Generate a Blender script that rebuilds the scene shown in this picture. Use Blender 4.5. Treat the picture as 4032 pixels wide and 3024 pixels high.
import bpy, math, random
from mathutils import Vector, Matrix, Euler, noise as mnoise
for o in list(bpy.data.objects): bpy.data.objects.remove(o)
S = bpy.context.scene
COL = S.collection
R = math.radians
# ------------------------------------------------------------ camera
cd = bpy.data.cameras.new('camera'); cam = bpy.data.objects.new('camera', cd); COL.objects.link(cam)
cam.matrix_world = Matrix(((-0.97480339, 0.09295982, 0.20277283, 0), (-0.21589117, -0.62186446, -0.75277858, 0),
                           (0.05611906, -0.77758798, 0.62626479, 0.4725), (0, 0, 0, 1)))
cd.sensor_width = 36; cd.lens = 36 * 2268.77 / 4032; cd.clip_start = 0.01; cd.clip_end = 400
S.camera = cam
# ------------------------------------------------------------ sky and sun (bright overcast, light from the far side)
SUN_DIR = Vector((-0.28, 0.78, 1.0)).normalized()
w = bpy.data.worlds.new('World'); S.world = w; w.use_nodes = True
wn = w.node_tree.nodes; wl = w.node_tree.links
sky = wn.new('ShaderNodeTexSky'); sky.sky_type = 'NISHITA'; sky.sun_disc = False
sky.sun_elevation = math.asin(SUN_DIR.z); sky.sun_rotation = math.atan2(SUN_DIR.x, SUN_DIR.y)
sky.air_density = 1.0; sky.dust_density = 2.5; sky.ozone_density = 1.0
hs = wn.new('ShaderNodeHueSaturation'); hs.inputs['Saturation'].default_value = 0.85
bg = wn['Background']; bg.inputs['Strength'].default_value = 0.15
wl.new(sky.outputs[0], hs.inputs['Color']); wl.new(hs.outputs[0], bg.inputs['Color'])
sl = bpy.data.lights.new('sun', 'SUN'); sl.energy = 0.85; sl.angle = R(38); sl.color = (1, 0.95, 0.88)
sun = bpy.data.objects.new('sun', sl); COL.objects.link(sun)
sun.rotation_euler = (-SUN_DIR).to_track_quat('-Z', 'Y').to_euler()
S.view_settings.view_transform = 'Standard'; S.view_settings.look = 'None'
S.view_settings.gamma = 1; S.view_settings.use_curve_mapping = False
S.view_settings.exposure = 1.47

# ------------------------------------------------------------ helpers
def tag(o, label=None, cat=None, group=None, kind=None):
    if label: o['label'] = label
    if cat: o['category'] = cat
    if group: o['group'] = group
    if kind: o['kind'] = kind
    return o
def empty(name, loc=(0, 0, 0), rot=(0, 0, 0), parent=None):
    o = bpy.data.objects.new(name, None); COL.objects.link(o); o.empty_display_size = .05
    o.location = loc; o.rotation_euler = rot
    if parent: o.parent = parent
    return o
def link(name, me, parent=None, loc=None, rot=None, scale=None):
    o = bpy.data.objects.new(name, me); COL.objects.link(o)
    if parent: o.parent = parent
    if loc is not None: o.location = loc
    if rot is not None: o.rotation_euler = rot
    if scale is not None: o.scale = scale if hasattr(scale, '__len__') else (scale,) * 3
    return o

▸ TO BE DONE
From the data, pick out every line that includes "scene".

▸ OUTPUT FOR THIS EXERCISE
Generate a Blender script that rebuilds the scene shown in this picture. Use Blender 4.5. Treat the picture as 4032 pixels wide and 3024 pixels high.
S = bpy.context.scene